Sinclair challenged the revocation of his driver's license, claiming that under section 232.11 he had the right to be represented by counsel when he was in the custody of the officer. He asserted that because he was denied his right to counsel, the result of the breath test should be excluded. The case proceeded to an administrative hearing at which both Officer Irwin and Sinclair testified. The administrative law judge (ALJ) determined "the protections of section 232.11 extend only to a couple of specified classes of crimes. Administrative proceedings are not covered." Sinclair appealed the decision of the ALJ. The Iowa Department of Transportation affirmed the decision of the ALJ. The Department found, "Section 232.11 does not impose a per se exclusionary rule to implied consent procedures."

Sinclair filed a petition for review of the agency action. The district court determined although under section 232.11 the evidence of the test result would not have been admissible against Sinclair in a criminal proceeding, "the evidence was properly considered in his license revocation proceeding." The district court affirmed the decision of the Department. Sinclair now appeals the revocation of his driver's license.

II. Standard of Review.

Judicial review of agency actions is governed by Iowa Code chapter 17A. Watson v. Iowa Dep't of Transp., 829 N.W.2d 566, 568 (Iowa 2013). Our review is for the correction of errors at law. Id. We will uphold the factual findings of the Department if, after considering the evidence as a whole, we determine the findings are supported by substantial evidence. Id.

III. Merits.

Under section 232.11(1)(a), a child has a right to be represented by counsel, "[f]rom the time the child is taken into custody for any alleged delinquent act that constitutes a serious or aggravated misdemeanor or felony under the Iowa criminal code, and during any questioning thereafter by a peace officer or probation officer." A child under the age of sixteen may not waive this right, without the written consent of the child's parent, guardian, or custodian. Iowa Code § 232.11(2).
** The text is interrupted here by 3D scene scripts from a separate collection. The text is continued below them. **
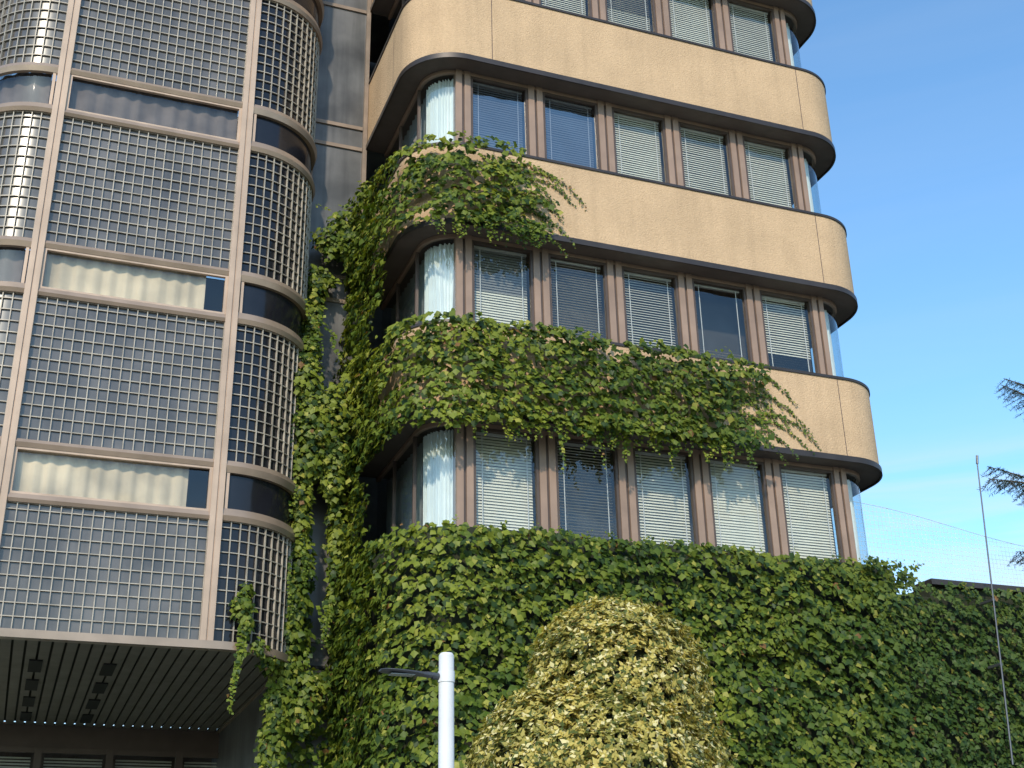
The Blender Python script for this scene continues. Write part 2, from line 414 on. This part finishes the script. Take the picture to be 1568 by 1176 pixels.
ivy=Foliage()
def scatter(posfn, s0,s1,z0,z1,dens,mask=None,amp=.3,base=.04,size=.115,dark=0.0,seed=0,red=.006,freq=1.3,shelf=.18,holes=0.0):
    n=int((s1-s0)*(z1-z0)*dens)
    s=rng.uniform(s0,s1,n); z=rng.uniform(z0,z1,n)
    if mask is not None:
        k=mask(s,z); s=s[k]; z=z[k]; n=len(s)
    if holes>0:
        h=fbm(s*2.6,z*3.0,seed+80); k=(h>holes)|(rng.random(n)<.25); s=s[k]; z=z[k]; n=len(s)
    if n==0: return
    lump=fbm(s*freq,z*freq*1.5,seed+11)
    lump2=vnoise(s*3.6,z*4.6,seed+40)
    q=z*2.3+3.2*fbm(s*1.1,z*.5,seed+60)+.6*vnoise(s*4,z*2,seed+61); fr_=1-(q-np.floor(q))
    off=base+amp*np.clip(lump*1.5-.3,0,1)+.11*lump2+shelf*fr_**1.5+rng.uniform(-.05,.06,n)
    P=np.zeros((n,3)); Nn=np.zeros((n,3))
    for i in range(n):
        x,y,nx,ny=posfn(s[i],off[i]); P[i]=(x,y,z[i]); Nn[i]=(nx,ny,0)
    up=np.array([0,0,1.0])
    N_=Nn+up*rng.uniform(.0,.8,(n,1))+rng.normal(0,.33,(n,3))
    T_=-up+Nn*.3+rng.normal(0,.45,(n,3))
    sz=size*rng.uniform(.5,1.3,n)
    d=dark(s,z)[:,None] if callable(dark) else dark
    ivy.add(P,T_,N_,sz,ivycol(n,P[:,0],z,d,red))
tp=lambda s,o:T.at(s,o)
def edge(s,seed,a=.12,f=2.5): return (fbm(s*f,s*0+.5,seed)-.5)*2*a
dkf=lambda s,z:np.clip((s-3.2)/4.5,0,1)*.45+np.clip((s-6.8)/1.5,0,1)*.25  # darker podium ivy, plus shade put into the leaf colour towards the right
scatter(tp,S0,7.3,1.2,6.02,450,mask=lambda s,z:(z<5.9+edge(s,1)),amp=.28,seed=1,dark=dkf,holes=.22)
scatter(tp,S0,7.3,-1.6,1.2,80,amp=.3,seed=1)
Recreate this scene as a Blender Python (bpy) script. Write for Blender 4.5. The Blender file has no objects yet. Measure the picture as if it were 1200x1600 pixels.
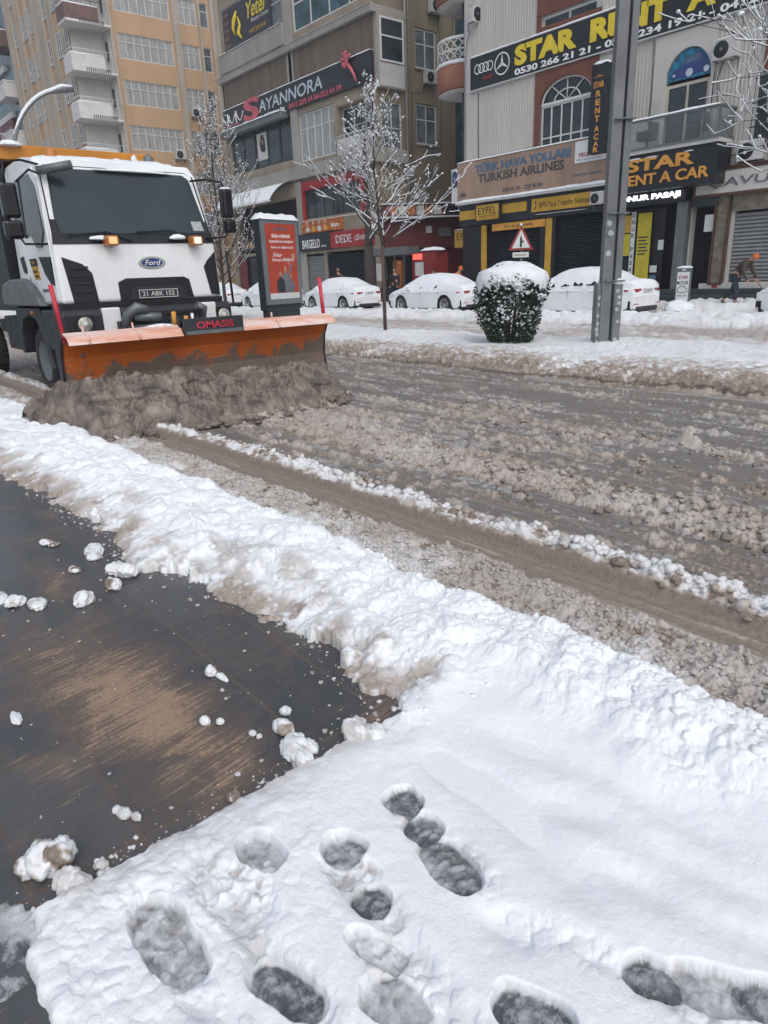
import bpy, bmesh, math, random
import numpy as np
from mathutils import Vector, Matrix
rad = math.radians
D = bpy.data
S = bpy.context.scene
COL = S.collection
random.seed(7)

# ---------------------------------------------------------------- camera
cam_d = D.cameras.new("camera"); cam = D.objects.new("camera", cam_d); COL.objects.link(cam)
S.camera = cam
CAM_H = 1.55
PITCH, ROLL, AZ = rad(18.9), rad(2.3), rad(140.7)
_fh = Vector((math.cos(AZ), math.sin(AZ), 0)); _r0 = Vector((math.sin(AZ), -math.cos(AZ), 0))
_f = _fh*math.cos(PITCH)+Vector((0, 0, -math.sin(PITCH))); _u0 = _r0.cross(_f)
_R = _r0*math.cos(ROLL)-_u0*math.sin(ROLL); _U = _u0*math.cos(ROLL)+_r0*math.sin(ROLL)
cam.matrix_world = Matrix(((_R.x, _U.x, -_f.x, 0), (_R.y, _U.y, -_f.y, 0), (_R.z, _U.z, -_f.z, CAM_H), (0, 0, 0, 1)))
cam_d.sensor_fit = 'VERTICAL'; cam_d.sensor_height = 36; cam_d.lens = 36*1075/1600
cam_d.clip_start = 0.02; cam_d.clip_end = 3000
S.render.resolution_x = 768; S.render.resolution_y = 1024

# ---------------------------------------------------------------- light
W = D.worlds.new("World"); S.world = W; W.use_nodes = True
nt = W.node_tree; nt.nodes.clear()
sky = nt.nodes.new('ShaderNodeTexSky'); sky.sky_type = 'NISHITA'; sky.sun_disc = False
sky.sun_elevation = rad(50); sky.sun_rotation = rad(112); sky.dust_density = 3.0; sky.air_density = 1.0; sky.ozone_density = 1.0
hs = nt.nodes.new('ShaderNodeHueSaturation'); hs.inputs['Saturation'].default_value = 0.60
bg = nt.nodes.new('ShaderNodeBackground'); bg.inputs[1].default_value = 0.15
wo = nt.nodes.new('ShaderNodeOutputWorld')
nt.links.new(sky.outputs[0], hs.inputs['Color']); nt.links.new(hs.outputs[0], bg.inputs[0]); nt.links.new(bg.outputs[0], wo.inputs[0])
sun_d = D.lights.new("sun", 'SUN'); sun_d.energy = 0.75; sun_d.angle = rad(85); sun_d.color = (1, .985, .96)
sun = D.objects.new("sun", sun_d); COL.objects.link(sun)
_sd = Vector((math.sin(rad(112))*math.cos(rad(50)), math.cos(rad(112))*math.cos(rad(50)), math.sin(rad(50))))
sun.rotation_euler = _sd.to_track_quat('Z', 'Y').to_euler()
S.view_settings.view_transform = 'Standard'; S.view_settings.look = 'None'
S.view_settings.exposure = 0.18; S.view_settings.gamma = 1.0; S.view_settings.use_curve_mapping = False

# ---------------------------------------------------------------- helpers
def tag(o, label=None, cat=None, group=None, kind=None):
    if label: o['label'] = label
    if cat: o['category'] = cat
    if group: o['group'] = group
    if kind: o['kind'] = kind
    return o
def empty(name, loc, label, cat, group=None, rz=0):
    o = D.objects.new(name, None); o.location = loc; o.rotation_euler = (0, 0, rz); o.empty_display_size = .2
    COL.objects.link(o); return tag(o, label, cat, group)
def wloc(o):
    m = Matrix.Identity(4)
    while o is not None:
        m = Matrix.LocRotScale(o.location, o.rotation_euler, o.scale) @ m
        o = o.parent
    return m
def copy_tree(o, parent=None):
    c = o.copy(); COL.objects.link(c)
    if parent is not None: c.parent = parent
    for ch in [x for x in D.objects if x.parent == o and x != c]: copy_tree(ch, c)
    return c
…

A child's statements are admissible in subsequent criminal proceedings only if the statements "were made with the advice of the child's counsel or after waiver of the child's right to counsel and provided that the court finds the child had voluntarily waived the right to remain silent." Id. § 232.45(11)(a). The Iowa Supreme Court has determined that in juvenile delinquency cases a statement from a child without a valid waiver under section 232.11(2) is per se inadmissible. In re J.A.N., 346 N.W.2d 495, 498 (Iowa 1984).

Section 232.11(1) specifically applies to alleged delinquent acts that would constitute a serious or aggravated misdemeanor, or a felony under Iowa criminal law. Civil license revocation proceedings before the Iowa Department of Transportation are separate from criminal proceedings for operating while intoxicated. State v. Taeger, 781 N.W.2d 560, 564 (Iowa 2010). These two proceedings are independent of each other. Id. at 565-65.

In general, evidence may be introduced in a civil license revocation proceeding that would have been suppressed in a criminal proceeding. Id. at 565. There is an exception under section 321J.13(6) if a person can show that under a criminal action arising from the same acts there was a determination the peace officer did not have reasonable grounds to request a chemical test, or a chemical test was otherwise inadmissible or invalid. "Such a holding by the court in the criminal action is binding on the department, and the department shall rescind the revocation." Iowa Code § 321J.13(6)(c). "Section 321J.13(6), therefore, constitutes a mandatory exclusionary rule, which prevents the introduction of evidence in a civil license proceeding that has been suppressed in the parallel criminal proceeding." Taeger, 781 N.W.2d at 566.

Where a person has not been criminally prosecuted for OWI, section 321J.13(6) has not been triggered. Id. at 565; see also Manders v. Iowa Dep't of Transp., 454 N.W.2d 364, 366 (Iowa 1990) (noting the statutory exclusionary rule did not apply when there was no indication in the record of any adjudication in a criminal proceeding that would trigger the statutory exclusionary rule). "Nor is there any indication in the statute that the agency is to apply an exclusionary rule in deciding these cases initially." Manders, 454 N.W.2d at 366-67.

In this case, there was no determination in a juvenile delinquency or criminal proceeding that the results of the chemical test were inadmissible. As the district court found, "Sinclair went through an informal probation process with a juvenile probation officer and the county attorney never filed a petition in juvenile court alleging a delinquent act."

We conclude the district court did not err in affirming the decision of the Department. There were no juvenile delinquency or criminal proceedings arising from the same facts that are the basis for this license revocation proceeding. For this reason, the exclusionary rules found in sections 232.11, 232.45(11), and 321J.13(6) do not apply. The Department properly determined the officer's failure to formally advise Sinclair of his right to an attorney did not bar the evidence of his chemical test result from being considered in the license revocation proceedings. We affirm the decisions of the district court and the Iowa Department of Transportation. AFFIRMED.